[Start of MATERIAL FOR THE TASK]

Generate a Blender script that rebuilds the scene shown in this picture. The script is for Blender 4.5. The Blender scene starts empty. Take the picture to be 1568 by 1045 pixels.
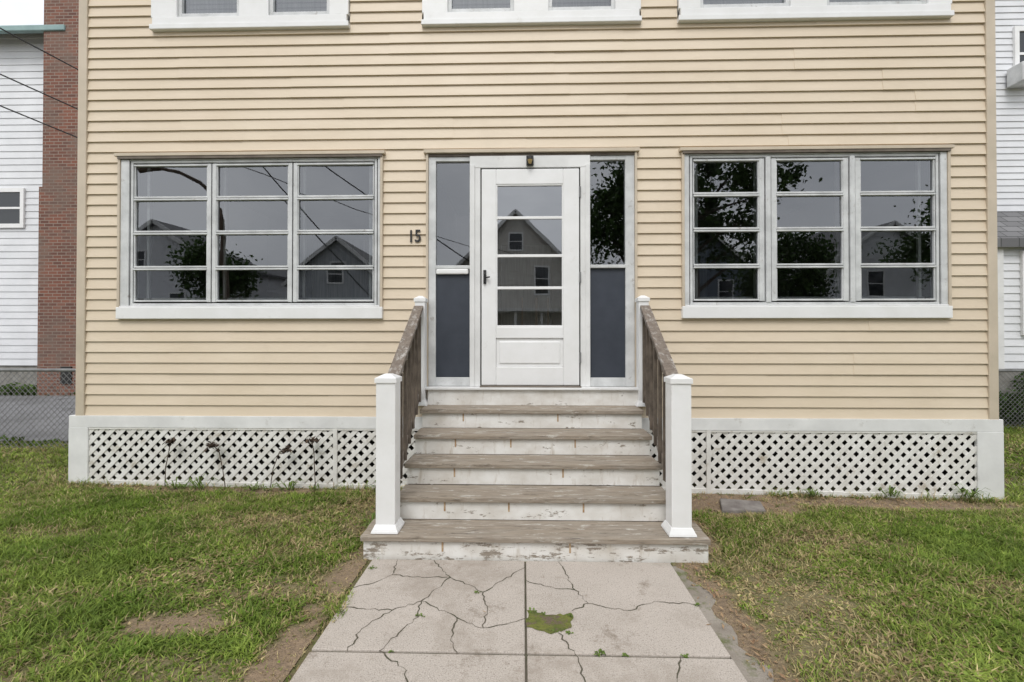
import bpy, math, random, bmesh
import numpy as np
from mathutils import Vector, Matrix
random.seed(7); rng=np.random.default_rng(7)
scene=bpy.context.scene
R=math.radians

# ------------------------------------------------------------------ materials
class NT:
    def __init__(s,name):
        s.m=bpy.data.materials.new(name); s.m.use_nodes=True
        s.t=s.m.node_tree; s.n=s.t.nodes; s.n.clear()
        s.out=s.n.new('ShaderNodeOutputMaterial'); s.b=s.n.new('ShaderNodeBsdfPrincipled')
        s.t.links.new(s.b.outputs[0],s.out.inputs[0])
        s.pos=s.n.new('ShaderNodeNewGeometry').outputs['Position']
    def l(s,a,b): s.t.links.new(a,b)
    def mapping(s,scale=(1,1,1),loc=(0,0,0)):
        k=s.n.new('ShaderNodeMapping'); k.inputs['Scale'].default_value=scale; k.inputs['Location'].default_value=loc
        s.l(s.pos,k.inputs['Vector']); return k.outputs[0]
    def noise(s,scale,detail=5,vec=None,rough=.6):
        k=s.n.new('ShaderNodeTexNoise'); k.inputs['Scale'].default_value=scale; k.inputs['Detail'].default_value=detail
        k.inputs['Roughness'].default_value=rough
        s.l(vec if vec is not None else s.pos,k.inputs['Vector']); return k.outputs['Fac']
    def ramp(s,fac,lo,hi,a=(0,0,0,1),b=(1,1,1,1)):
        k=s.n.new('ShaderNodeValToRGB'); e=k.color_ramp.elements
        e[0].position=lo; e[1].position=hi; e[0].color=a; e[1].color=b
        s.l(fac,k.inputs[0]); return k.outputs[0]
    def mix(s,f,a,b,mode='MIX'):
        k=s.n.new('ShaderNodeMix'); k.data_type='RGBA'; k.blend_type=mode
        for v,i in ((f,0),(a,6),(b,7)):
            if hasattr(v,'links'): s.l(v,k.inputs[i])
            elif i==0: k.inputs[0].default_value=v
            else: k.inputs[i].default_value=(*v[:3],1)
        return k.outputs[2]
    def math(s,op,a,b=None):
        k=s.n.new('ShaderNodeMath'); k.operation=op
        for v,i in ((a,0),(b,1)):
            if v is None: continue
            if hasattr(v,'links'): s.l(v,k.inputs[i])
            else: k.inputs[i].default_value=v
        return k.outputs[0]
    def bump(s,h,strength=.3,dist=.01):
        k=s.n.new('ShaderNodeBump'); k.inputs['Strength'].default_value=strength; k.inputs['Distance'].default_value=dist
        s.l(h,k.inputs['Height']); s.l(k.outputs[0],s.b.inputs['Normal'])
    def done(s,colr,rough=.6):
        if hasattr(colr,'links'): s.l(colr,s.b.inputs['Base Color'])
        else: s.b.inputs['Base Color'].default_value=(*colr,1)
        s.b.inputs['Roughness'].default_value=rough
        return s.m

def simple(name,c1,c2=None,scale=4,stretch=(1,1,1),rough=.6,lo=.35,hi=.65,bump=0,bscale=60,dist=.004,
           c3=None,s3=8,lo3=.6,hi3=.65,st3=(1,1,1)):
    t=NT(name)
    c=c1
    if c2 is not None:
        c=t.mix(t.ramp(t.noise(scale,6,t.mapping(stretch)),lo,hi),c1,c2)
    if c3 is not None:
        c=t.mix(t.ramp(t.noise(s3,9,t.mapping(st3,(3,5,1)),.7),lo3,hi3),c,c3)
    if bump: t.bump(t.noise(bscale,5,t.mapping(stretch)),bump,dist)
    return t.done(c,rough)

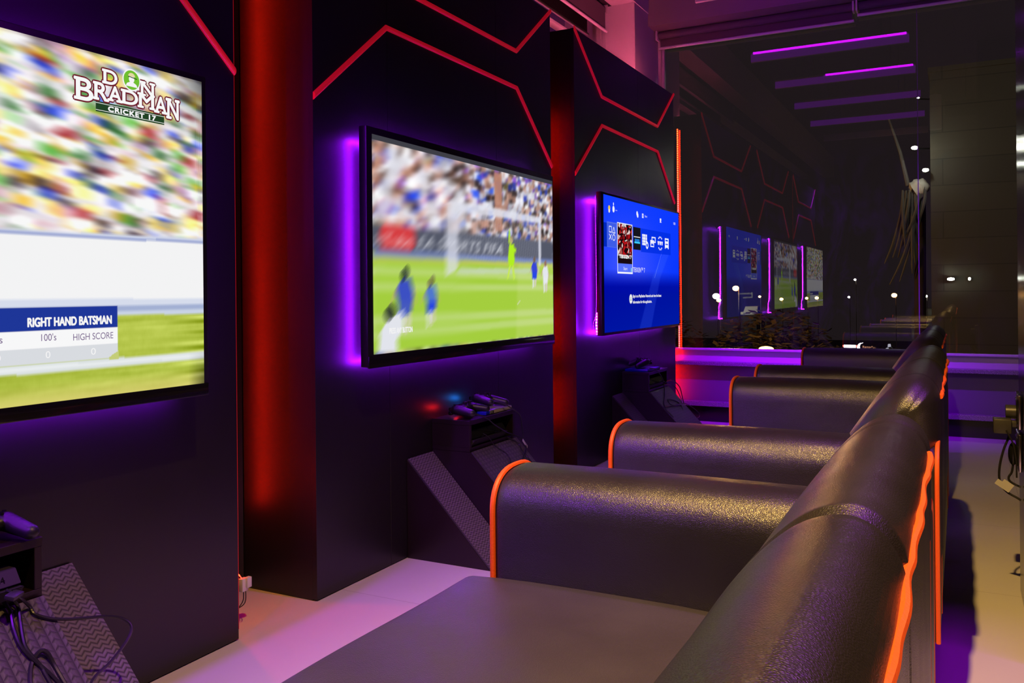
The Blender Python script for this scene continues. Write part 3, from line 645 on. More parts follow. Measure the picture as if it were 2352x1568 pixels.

[End of MATERIAL FOR THE TASK]

TASK REQUIREMENTS:
Transcribe all the lines above exactly, apart from the pictures.

OUTPUT OF THE TASK:
Generate a Blender script that rebuilds the scene shown in this picture. The script is for Blender 4.5. The Blender scene starts empty. Take the picture to be 1568 by 1045 pixels.
import bpy, math, random, bmesh
import numpy as np
from mathutils import Vector, Matrix
random.seed(7); rng=np.random.default_rng(7)
scene=bpy.context.scene
R=math.radians

# ------------------------------------------------------------------ materials
class NT:
    def __init__(s,name):
        s.m=bpy.data.materials.new(name); s.m.use_nodes=True
        s.t=s.m.node_tree; s.n=s.t.nodes; s.n.clear()
        s.out=s.n.new('ShaderNodeOutputMaterial'); s.b=s.n.new('ShaderNodeBsdfPrincipled')
        s.t.links.new(s.b.outputs[0],s.out.inputs[0])
        s.pos=s.n.new('ShaderNodeNewGeometry').outputs['Position']
    def l(s,a,b): s.t.links.new(a,b)
    def mapping(s,scale=(1,1,1),loc=(0,0,0)):
        k=s.n.new('ShaderNodeMapping'); k.inputs['Scale'].default_value=scale; k.inputs['Location'].default_value=loc
        s.l(s.pos,k.inputs['Vector']); return k.outputs[0]
    def noise(s,scale,detail=5,vec=None,rough=.6):
        k=s.n.new('ShaderNodeTexNoise'); k.inputs['Scale'].default_value=scale; k.inputs['Detail'].default_value=detail
        k.inputs['Roughness'].default_value=rough
        s.l(vec if vec is not None else s.pos,k.inputs['Vector']); return k.outputs['Fac']
    def ramp(s,fac,lo,hi,a=(0,0,0,1),b=(1,1,1,1)):
        k=s.n.new('ShaderNodeValToRGB'); e=k.color_ramp.elements
        e[0].position=lo; e[1].position=hi; e[0].color=a; e[1].color=b
        s.l(fac,k.inputs[0]); return k.outputs[0]
    def mix(s,f,a,b,mode='MIX'):
        k=s.n.new('ShaderNodeMix'); k.data_type='RGBA'; k.blend_type=mode
        for v,i in ((f,0),(a,6),(b,7)):
            if hasattr(v,'links'): s.l(v,k.inputs[i])
            elif i==0: k.inputs[0].default_value=v
            else: k.inputs[i].default_value=(*v[:3],1)
        return k.outputs[2]
    def math(s,op,a,b=None):
        k=s.n.new('ShaderNodeMath'); k.operation=op
        for v,i in ((a,0),(b,1)):
            if v is None: continue
            if hasattr(v,'links'): s.l(v,k.inputs[i])
            else: k.inputs[i].default_value=v
        return k.outputs[0]
    def bump(s,h,strength=.3,dist=.01):
        k=s.n.new('ShaderNodeBump'); k.inputs['Strength'].default_value=strength; k.inputs['Distance'].default_value=dist
        s.l(h,k.inputs['Height']); s.l(k.outputs[0],s.b.inputs['Normal'])
    def done(s,colr,rough=.6):
        if hasattr(colr,'links'): s.l(colr,s.b.inputs['Base Color'])
        else: s.b.inputs['Base Color'].default_value=(*colr,1)
        s.b.inputs['Roughness'].default_value=rough
        return s.m

def simple(name,c1,c2=None,scale=4,stretch=(1,1,1),rough=.6,lo=.35,hi=.65,bump=0,bscale=60,dist=.004,
           c3=None,s3=8,lo3=.6,hi3=.65,st3=(1,1,1)):
    t=NT(name)
    c=c1
    if c2 is not None:
        c=t.mix(t.ramp(t.noise(scale,6,t.mapping(stretch)),lo,hi),c1,c2)
    if c3 is not None:
        c=t.mix(t.ramp(t.noise(s3,9,t.mapping(st3,(3,5,1)),.7),lo3,hi3),c,c3)
    if bump: t.bump(t.noise(bscale,5,t.mapping(stretch)),bump,dist)
    return t.done(c,rough)

The Blender Python script for this scene continues. Write part 3, from line 645 on. More parts follow. Measure the picture as if it were 2352x1568 pixels.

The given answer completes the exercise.